Brand Extension – where next?

Just a normal week then; Tesco abandoning China, Greggs complaining about the British weather – too hot again, and John Lewis sales down 43% (oh, ok that was their Westfield Stratford store only) .

But just when I thought it couldn’t get any odder up popped two brand extensions  – Laura Ashley have opened a hotel and Easyjet (well Sir Stelios) are going to open supermarkets.

Now I don’t know about you, but those words simply conjure up immediate images. You can imagine the Laura Ashley hotel; all floral prints and design in a classic English style. Great at some occasions, but just so wrong at others. And the Easyjst orange supermarket, an assault on the eyes and other senses. I defy you not be imagining them right now.

But it is interesting that “Laura Ashley hotel” and “Easyjet supermarket” do conjure up images so readily and that it is likely those images are pretty much shared. After all that is why they are using the brand in these ventures.

And in a sort of “If Carlsberg…. ” moment it got me thinking about what other companies might stroll into the retail arena. I did think about the Ryanair superstore. The one where you pay to queue outside and then have to pay both to rent a basket and trolley and then to be checked out of the store. And the one where you enter the shop in Stirling and leave it in Falkirk – time and location travel and they get you close enough to where you want to be. And after the news this week, it’s the sort of store where they don’t give you change but instead invite you to do the lottery with the change they don’t have.
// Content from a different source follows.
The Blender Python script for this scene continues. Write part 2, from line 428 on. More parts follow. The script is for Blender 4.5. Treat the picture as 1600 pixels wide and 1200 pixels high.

It’s not that far fetched really; I think I saw a prototype in Poland in the early 1980s.

In a more serious vein though I does point up what my colleague John Dawson has argued is a difference between format and formula. The supermarket is the format, but how different companies adapt the format to make their formula is what grabs customers attention for good or bad. Within that the role of the brand is vital in both signposting and delivering/reinforcing the formula.

Which is why I am looking forward at some time in the future to going to Watford – which is not a statement I though I would ever make. But with the new Tesco concept hypermarket being opened there, it may be worth a visit. This is Tesco trying to see what they can do with a format (the hypermarket) by playing with the formula (Extra). In Watford they are using the “spare” space to house a Giraffe Restaurant, a Harris & Hoole coffee outlet, Euphorium bakery as well as updating layouts of existing departments. It will be interesting to see what makes it into the mainline Tesco Extra in due course.

If you can’t get to Watford, or can’t get there yet, then you can see inside the store via Google Street View, which is hopefully the forerunner of many other such examples of using this approach. A neat way of generating interest in a store and providing teaching materials for my students – what’s not to like?

About Leigh Sparks

I am Professor of Retail Studies at the Institute for Retail Studies, University of Stirling, where I research and teach aspects of retailing and retail supply chains, alongside various colleagues. I am Chair of Scotland's Towns Partnership. I am also a Deputy Principal of the University, with responsibility for Internationalisation and Graduate Studies.
This entry was posted in Brand Extension, Brands, Format, Formula, Hypermarket, Promotion, Retailers, Retailing, Tesco and tagged , , , , , . Bookmark the permalink.

2 Responses to Brand Extension – where next?

  1. Dan Root says:

    Great write up Leigh, the virtual tour for Tesco is actually a technology that’s been around in the UK for almost 18 months now and available to local independent retailers as well as the national brands.

    What’s most exciting is while it’s a great advertising and marketing tool as it is, it’s the start of something much bigger and all shall be revealed within the coming weeks, but it’s going to revolutionise online shopping and bring footfall back to the high streets (depending on how those businesses choose to use it), I’ll keep you updated.

    • Leigh Sparks says:

      Dan

      Thanks for comment. I noted your website had points about use by independent retailers as well.

      Revolutionising online shoppig and saving the high street sounds bold so look forward to what’s coming. As you say, exciting times if done and used well – and you seem to have the “done well” bit covered from the things I have seen.